═════ The input ═════

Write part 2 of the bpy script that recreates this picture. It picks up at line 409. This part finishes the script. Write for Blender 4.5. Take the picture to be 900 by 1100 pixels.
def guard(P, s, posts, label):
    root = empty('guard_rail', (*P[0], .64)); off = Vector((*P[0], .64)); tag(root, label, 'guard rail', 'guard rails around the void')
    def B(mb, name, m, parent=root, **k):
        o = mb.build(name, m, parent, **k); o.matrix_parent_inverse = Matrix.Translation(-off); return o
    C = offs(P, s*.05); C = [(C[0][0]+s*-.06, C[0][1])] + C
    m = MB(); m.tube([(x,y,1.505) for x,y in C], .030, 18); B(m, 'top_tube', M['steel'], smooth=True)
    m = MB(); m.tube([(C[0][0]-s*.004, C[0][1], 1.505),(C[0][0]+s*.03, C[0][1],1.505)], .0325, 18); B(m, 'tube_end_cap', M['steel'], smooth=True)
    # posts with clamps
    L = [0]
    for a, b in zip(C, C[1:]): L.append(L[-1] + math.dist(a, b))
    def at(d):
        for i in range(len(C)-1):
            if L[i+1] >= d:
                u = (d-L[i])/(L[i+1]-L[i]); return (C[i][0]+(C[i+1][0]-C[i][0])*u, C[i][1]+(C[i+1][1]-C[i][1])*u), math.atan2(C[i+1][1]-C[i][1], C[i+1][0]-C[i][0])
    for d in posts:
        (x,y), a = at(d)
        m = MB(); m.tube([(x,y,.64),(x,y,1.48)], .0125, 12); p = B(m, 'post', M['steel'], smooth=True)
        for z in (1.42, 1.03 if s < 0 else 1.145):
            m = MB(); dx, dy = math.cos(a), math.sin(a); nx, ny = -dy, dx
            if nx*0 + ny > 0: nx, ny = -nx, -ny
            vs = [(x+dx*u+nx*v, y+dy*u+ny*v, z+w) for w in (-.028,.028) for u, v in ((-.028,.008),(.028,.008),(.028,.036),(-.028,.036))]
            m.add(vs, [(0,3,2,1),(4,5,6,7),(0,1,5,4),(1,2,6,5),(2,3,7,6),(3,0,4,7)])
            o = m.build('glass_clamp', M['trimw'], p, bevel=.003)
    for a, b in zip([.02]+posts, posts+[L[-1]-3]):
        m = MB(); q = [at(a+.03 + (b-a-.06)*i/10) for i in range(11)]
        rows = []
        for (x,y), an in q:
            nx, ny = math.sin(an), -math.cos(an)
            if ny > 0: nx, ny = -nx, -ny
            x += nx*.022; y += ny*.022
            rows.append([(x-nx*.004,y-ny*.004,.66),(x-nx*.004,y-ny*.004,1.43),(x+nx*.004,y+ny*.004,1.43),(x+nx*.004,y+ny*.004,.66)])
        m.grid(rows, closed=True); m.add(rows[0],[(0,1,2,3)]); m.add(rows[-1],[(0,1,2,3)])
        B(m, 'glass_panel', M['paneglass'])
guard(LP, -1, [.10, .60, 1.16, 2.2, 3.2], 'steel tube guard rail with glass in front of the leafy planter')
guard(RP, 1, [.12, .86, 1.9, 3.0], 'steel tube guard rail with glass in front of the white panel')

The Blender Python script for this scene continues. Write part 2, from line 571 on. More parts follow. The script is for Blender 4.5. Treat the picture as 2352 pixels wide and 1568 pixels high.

═════

- [Written request]: Reproduce the complete data exactly as presented above.

- [Result]:
Write part 2 of the bpy script that recreates this picture. It picks up at line 409. This part finishes the script. Write for Blender 4.5. Take the picture to be 900 by 1100 pixels.
def guard(P, s, posts, label):
    root = empty('guard_rail', (*P[0], .64)); off = Vector((*P[0], .64)); tag(root, label, 'guard rail', 'guard rails around the void')
    def B(mb, name, m, parent=root, **k):
        o = mb.build(name, m, parent, **k); o.matrix_parent_inverse = Matrix.Translation(-off); return o
    C = offs(P, s*.05); C = [(C[0][0]+s*-.06, C[0][1])] + C
    m = MB(); m.tube([(x,y,1.505) for x,y in C], .030, 18); B(m, 'top_tube', M['steel'], smooth=True)
    m = MB(); m.tube([(C[0][0]-s*.004, C[0][1], 1.505),(C[0][0]+s*.03, C[0][1],1.505)], .0325, 18); B(m, 'tube_end_cap', M['steel'], smooth=True)
    # posts with clamps
    L = [0]
    for a, b in zip(C, C[1:]): L.append(L[-1] + math.dist(a, b))
    def at(d):
        for i in range(len(C)-1):
            if L[i+1] >= d:
                u = (d-L[i])/(L[i+1]-L[i]); return (C[i][0]+(C[i+1][0]-C[i][0])*u, C[i][1]+(C[i+1][1]-C[i][1])*u), math.atan2(C[i+1][1]-C[i][1], C[i+1][0]-C[i][0])
    for d in posts:
        (x,y), a = at(d)
        m = MB(); m.tube([(x,y,.64),(x,y,1.48)], .0125, 12); p = B(m, 'post', M['steel'], smooth=True)
        for z in (1.42, 1.03 if s < 0 else 1.145):
            m = MB(); dx, dy = math.cos(a), math.sin(a); nx, ny = -dy, dx
            if nx*0 + ny > 0: nx, ny = -nx, -ny
            vs = [(x+dx*u+nx*v, y+dy*u+ny*v, z+w) for w in (-.028,.028) for u, v in ((-.028,.008),(.028,.008),(.028,.036),(-.028,.036))]
            m.add(vs, [(0,3,2,1),(4,5,6,7),(0,1,5,4),(1,2,6,5),(2,3,7,6),(3,0,4,7)])
            o = m.build('glass_clamp', M['trimw'], p, bevel=.003)
    for a, b in zip([.02]+posts, posts+[L[-1]-3]):
        m = MB(); q = [at(a+.03 + (b-a-.06)*i/10) for i in range(11)]
        rows = []
        for (x,y), an in q:
            nx, ny = math.sin(an), -math.cos(an)
            if ny > 0: nx, ny = -nx, -ny
            x += nx*.022; y += ny*.022
            rows.append([(x-nx*.004,y-ny*.004,.66),(x-nx*.004,y-ny*.004,1.43),(x+nx*.004,y+ny*.004,1.43),(x+nx*.004,y+ny*.004,.66)])
        m.grid(rows, closed=True); m.add(rows[0],[(0,1,2,3)]); m.add(rows[-1],[(0,1,2,3)])
        B(m, 'glass_panel', M['paneglass'])
guard(LP, -1, [.10, .60, 1.16, 2.2, 3.2], 'steel tube guard rail with glass in front of the leafy planter')
guard(RP, 1, [.12, .86, 1.9, 3.0], 'steel tube guard rail with glass in front of the white panel')

The Blender Python script for this scene continues. Write part 2, from line 571 on. More parts follow. The script is for Blender 4.5. Treat the picture as 2352 pixels wide and 1568 pixels high.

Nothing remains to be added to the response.